Mr Maguire, who was a trained rifleman, said that on July 8, 1944, his Royal Ulster Rifles regiment had reached Hill 60 overlooking Caen in northern France.
A fellow corporal was killed by German fire. “He was blown to pieces and I was blown out of the trench and took shrapnel to the back of my neck and shoulders,” he recalled.
Despite his injuries he persuaded his commanding officer to let him take on a German machine-gun post. Receiving the go-ahead, he crawled behind the Germans’ position. He shot two of its occupants but the other two threw down their guns and put their hands up.
“I got them back to my own lines and handed them over. I noticed that one of them was an SS officer - his revolver was one that was given to officers. I noticed that he was also wearing a collar decoration and medals.”
He believes that Gecevicius was subsequently taken to a PoW camp near Dalkeith. In 1947, the war over, the Lithuanian went to work for the National Coal Board as an engineer and also did a management course at Heriot Watt University.
Mr Maguire, unaware of this, himself joined the NCB, and rose through the ranks. In time he was assigned to Bilston Glen colliery and one day was told to report to the senior oversman, a man named Tony. To his shock he found himself confronted with Gecas.
“I said, ‘Tony, we meet again’. He said, ‘Me never saw you before’. I said, ‘Yes you did,’ and I refreshed his memory. He replied, ‘Ja, ja, ja!’
“I told him, ‘Tony, you’ll never see you again - not if I see you first.’
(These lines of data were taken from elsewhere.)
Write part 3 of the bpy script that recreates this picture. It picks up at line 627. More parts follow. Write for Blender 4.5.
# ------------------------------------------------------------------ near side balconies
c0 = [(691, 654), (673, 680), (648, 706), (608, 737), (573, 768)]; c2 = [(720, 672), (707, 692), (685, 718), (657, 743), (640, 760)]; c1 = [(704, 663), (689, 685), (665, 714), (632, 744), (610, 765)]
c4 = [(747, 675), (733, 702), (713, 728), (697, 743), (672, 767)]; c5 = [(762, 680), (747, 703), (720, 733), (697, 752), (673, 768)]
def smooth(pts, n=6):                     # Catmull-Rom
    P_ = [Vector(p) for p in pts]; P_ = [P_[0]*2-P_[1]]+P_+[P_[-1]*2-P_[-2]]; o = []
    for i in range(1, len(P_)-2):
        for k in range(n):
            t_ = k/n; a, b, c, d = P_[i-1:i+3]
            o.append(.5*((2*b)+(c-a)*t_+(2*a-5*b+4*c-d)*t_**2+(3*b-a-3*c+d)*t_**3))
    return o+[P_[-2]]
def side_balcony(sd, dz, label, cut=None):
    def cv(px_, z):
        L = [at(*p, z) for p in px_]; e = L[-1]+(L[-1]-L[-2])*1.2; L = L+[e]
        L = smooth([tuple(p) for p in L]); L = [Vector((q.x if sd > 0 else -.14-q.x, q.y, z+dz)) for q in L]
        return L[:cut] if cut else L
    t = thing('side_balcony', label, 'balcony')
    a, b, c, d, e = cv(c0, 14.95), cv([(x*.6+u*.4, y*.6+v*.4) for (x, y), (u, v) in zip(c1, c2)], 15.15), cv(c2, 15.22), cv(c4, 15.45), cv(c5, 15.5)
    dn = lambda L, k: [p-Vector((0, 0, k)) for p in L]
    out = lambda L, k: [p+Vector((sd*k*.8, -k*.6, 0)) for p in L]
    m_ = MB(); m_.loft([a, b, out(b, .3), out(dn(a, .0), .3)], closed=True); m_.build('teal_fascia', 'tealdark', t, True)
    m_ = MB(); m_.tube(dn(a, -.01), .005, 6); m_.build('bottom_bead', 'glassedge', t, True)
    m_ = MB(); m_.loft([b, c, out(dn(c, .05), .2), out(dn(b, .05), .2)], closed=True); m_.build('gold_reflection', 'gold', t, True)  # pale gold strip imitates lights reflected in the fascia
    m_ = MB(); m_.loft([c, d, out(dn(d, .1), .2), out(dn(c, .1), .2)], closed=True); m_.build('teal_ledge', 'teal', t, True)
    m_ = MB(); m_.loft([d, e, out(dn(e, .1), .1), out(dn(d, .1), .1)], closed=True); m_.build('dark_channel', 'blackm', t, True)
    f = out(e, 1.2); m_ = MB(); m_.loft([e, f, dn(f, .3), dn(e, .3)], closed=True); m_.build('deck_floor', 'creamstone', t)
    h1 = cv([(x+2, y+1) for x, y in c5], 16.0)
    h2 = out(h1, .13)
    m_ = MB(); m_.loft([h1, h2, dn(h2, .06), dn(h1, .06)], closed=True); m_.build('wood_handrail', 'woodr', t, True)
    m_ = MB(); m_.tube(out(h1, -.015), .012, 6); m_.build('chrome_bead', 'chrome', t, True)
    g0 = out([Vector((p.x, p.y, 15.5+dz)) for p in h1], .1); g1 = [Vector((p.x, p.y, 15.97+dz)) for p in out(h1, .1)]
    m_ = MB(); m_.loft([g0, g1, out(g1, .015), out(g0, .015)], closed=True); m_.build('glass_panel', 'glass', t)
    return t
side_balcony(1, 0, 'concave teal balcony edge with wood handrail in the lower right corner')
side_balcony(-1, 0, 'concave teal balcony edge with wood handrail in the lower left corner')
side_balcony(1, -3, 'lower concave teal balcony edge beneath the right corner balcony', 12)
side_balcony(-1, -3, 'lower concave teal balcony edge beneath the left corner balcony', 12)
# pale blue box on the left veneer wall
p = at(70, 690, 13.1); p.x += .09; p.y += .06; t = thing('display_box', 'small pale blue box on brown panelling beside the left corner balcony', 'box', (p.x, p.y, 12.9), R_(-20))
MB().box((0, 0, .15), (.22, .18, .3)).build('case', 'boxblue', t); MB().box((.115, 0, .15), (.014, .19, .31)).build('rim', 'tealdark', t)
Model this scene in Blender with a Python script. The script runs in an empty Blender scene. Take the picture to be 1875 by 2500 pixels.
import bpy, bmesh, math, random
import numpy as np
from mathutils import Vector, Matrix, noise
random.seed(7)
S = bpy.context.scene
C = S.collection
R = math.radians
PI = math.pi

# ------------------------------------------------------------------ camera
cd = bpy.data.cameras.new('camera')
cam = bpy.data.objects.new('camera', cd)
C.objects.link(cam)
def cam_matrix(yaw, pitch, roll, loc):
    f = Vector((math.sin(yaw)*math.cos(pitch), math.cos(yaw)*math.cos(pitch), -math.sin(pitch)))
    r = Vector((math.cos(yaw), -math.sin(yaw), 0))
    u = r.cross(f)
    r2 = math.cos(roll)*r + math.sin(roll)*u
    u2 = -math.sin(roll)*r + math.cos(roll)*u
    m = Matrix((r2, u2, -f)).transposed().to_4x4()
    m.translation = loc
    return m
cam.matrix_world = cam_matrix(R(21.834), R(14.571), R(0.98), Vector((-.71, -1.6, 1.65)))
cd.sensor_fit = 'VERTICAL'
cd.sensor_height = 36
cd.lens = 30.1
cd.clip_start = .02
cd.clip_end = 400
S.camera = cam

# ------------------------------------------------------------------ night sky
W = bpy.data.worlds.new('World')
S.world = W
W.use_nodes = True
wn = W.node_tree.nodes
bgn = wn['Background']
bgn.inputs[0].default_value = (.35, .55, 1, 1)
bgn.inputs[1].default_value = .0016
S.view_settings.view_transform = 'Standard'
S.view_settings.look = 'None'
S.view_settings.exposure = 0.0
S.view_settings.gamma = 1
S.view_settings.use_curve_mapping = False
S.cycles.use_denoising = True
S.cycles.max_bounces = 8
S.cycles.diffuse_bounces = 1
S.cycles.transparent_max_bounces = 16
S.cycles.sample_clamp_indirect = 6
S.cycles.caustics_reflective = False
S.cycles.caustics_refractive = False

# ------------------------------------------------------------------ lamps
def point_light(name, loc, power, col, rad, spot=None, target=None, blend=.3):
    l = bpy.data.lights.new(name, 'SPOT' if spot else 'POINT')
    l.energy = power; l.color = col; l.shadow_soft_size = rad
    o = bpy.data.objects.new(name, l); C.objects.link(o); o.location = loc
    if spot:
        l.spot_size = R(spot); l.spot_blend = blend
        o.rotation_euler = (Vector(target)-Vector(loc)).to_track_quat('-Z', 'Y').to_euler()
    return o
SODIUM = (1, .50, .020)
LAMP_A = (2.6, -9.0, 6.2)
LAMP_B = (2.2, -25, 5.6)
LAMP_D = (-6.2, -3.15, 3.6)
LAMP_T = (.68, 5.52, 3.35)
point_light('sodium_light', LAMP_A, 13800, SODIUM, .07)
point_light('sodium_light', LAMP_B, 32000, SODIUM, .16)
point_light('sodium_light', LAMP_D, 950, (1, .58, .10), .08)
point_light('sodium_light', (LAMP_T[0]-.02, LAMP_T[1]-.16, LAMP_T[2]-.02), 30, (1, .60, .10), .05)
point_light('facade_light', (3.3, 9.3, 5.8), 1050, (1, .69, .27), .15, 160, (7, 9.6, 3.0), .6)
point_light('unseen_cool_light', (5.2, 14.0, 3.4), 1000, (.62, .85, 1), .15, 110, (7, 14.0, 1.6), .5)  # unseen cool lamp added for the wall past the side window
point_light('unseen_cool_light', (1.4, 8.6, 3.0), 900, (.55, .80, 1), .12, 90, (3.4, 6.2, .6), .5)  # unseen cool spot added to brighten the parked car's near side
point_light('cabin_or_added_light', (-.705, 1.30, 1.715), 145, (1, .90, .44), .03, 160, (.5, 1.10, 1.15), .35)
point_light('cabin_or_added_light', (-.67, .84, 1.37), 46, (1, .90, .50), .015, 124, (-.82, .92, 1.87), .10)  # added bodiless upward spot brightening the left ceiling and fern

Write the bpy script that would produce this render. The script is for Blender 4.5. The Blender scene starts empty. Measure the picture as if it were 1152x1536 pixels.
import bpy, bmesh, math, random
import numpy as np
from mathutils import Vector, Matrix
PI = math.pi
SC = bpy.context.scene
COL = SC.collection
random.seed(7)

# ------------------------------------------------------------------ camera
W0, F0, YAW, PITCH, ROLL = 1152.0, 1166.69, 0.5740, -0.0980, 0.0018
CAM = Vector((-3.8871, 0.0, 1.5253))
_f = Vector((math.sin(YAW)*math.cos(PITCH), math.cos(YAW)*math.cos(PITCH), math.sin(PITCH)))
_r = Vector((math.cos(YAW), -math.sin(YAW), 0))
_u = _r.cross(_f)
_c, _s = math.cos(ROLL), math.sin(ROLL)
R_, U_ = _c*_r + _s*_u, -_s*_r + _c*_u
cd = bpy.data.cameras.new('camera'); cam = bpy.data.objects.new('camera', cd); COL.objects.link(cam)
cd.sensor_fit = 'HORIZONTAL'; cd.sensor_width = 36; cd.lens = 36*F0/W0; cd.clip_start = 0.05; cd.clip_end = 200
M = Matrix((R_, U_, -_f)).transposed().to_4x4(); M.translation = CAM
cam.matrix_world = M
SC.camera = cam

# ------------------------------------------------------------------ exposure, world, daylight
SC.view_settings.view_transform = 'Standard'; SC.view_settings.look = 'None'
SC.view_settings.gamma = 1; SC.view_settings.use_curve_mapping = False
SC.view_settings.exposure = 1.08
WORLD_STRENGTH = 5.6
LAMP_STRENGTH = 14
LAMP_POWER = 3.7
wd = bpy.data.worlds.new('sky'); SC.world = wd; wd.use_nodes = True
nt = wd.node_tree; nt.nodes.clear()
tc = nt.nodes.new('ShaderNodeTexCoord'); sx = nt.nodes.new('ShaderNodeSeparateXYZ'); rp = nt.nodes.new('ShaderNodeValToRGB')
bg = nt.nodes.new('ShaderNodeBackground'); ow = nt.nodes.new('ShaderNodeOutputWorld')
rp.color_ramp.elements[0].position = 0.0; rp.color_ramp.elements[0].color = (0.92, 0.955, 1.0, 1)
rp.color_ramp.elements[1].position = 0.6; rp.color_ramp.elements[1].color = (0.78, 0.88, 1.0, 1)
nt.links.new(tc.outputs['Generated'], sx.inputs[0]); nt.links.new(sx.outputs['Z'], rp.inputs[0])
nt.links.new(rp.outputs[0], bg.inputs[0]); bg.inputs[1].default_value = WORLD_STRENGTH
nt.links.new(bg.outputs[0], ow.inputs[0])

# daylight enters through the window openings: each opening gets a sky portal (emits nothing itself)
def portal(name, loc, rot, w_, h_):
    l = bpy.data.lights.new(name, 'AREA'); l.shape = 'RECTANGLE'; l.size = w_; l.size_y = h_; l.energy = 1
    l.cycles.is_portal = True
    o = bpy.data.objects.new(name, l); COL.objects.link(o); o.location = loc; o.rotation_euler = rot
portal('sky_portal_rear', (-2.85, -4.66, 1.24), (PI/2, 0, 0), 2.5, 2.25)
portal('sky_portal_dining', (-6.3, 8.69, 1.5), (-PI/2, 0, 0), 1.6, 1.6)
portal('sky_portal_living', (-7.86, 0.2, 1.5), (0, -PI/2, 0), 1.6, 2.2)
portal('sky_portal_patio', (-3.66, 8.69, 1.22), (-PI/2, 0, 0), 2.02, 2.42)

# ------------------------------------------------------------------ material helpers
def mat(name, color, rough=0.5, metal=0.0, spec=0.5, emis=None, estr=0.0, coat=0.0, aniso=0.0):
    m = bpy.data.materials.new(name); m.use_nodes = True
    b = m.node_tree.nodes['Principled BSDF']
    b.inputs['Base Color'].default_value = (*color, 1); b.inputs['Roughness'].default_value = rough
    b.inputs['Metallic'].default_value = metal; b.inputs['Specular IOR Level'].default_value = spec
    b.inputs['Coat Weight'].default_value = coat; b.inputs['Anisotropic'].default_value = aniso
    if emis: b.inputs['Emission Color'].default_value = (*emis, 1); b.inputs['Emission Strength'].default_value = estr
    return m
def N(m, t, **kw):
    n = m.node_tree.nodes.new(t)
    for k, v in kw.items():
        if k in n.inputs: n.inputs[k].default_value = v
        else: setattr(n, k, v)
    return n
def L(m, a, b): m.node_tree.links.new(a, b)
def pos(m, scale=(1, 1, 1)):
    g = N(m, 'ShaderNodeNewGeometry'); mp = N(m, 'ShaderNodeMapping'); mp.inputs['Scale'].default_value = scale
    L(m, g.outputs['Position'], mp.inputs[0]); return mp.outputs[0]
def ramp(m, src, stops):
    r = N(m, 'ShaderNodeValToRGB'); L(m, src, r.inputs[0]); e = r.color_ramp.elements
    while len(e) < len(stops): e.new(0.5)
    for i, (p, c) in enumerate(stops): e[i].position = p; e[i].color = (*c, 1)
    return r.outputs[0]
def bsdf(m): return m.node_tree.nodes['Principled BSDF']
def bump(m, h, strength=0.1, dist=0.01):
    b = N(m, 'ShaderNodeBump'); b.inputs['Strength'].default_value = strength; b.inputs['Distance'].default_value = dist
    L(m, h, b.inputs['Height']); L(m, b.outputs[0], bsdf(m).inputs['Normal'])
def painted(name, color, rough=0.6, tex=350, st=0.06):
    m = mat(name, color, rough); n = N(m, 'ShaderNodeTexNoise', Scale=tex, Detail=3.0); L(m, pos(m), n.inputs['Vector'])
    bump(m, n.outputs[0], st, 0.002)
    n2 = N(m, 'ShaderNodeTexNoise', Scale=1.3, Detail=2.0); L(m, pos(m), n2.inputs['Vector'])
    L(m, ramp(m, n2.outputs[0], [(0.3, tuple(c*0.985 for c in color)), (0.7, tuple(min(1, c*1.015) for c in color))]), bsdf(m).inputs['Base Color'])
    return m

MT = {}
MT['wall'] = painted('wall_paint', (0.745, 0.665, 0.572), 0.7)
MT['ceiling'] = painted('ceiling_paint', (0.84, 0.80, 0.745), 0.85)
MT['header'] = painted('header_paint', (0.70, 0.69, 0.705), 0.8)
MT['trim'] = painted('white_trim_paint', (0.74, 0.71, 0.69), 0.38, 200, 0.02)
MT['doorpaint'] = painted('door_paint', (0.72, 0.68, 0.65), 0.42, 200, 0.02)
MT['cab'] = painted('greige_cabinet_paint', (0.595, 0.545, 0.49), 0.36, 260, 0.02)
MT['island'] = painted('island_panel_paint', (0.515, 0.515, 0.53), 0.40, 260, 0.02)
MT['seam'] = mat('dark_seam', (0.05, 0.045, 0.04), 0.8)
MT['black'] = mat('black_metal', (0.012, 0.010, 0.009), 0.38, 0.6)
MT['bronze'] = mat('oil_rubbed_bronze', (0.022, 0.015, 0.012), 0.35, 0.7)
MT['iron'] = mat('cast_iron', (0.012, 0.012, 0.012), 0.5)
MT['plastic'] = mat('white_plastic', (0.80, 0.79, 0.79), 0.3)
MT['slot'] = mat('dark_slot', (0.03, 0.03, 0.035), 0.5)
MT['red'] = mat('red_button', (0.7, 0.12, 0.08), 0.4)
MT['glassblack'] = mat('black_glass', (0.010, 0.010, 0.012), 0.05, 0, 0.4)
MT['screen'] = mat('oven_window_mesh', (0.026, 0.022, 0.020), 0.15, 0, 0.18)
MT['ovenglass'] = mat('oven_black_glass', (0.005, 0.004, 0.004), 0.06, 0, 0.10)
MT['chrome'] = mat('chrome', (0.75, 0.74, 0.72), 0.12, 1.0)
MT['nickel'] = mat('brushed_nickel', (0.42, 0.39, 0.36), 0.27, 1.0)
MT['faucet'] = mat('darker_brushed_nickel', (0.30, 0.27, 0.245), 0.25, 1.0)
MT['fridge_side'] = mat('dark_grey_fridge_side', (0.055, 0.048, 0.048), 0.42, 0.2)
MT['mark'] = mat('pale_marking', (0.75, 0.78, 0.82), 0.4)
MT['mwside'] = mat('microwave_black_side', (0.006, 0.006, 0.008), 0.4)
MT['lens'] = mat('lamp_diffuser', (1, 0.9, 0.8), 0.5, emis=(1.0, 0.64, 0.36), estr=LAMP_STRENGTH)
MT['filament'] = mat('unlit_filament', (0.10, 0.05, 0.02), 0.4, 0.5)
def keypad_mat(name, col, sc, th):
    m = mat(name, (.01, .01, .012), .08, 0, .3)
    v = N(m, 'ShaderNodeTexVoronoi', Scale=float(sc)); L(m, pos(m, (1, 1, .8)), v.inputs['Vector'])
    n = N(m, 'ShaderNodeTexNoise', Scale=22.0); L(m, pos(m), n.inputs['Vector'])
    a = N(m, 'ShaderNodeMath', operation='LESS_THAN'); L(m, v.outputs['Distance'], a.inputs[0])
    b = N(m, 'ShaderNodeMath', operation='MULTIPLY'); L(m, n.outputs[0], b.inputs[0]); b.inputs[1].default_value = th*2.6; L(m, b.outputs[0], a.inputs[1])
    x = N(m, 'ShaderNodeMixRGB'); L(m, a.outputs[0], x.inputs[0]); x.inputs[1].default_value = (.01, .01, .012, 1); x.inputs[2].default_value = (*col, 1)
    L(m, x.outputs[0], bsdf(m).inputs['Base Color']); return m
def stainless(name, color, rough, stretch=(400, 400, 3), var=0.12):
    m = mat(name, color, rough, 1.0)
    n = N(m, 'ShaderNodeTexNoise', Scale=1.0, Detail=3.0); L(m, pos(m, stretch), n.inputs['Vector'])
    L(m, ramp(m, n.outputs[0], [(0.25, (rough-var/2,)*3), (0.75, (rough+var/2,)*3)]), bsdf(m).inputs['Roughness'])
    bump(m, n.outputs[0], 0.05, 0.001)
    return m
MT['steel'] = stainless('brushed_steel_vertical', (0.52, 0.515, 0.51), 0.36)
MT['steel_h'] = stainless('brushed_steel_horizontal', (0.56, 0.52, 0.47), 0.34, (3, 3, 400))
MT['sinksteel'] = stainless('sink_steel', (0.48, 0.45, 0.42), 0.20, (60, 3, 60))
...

“I told the manager that I wasn’t working under Gecas. He gave me a job in another part of the pit. Three weeks later I got a job in a smaller colliery and was promoted to senior overman on the night shift’. I never saw Gecas again.
“I reported him to the police but they told me he had immunity. What could I do? I couldn’t take a case up against him.
“But it was an occasion I’ll never forget. To see him after 16 years was just amazing.”
On Friday, Mr Maguire, watched by members of his family - including a daughter, Maria, who is flying from her home in Canberra - will proudly take his place on board the vessel Aquitaine to receive his medal from Emmanuel Cocher, the French Consul General in Scotland, and Rear Admiral Patrick Chevallereau, the French Embassy’s Defence Attaché. “It’s going to be a real occasion,” he said, “and I am looking forward to it.”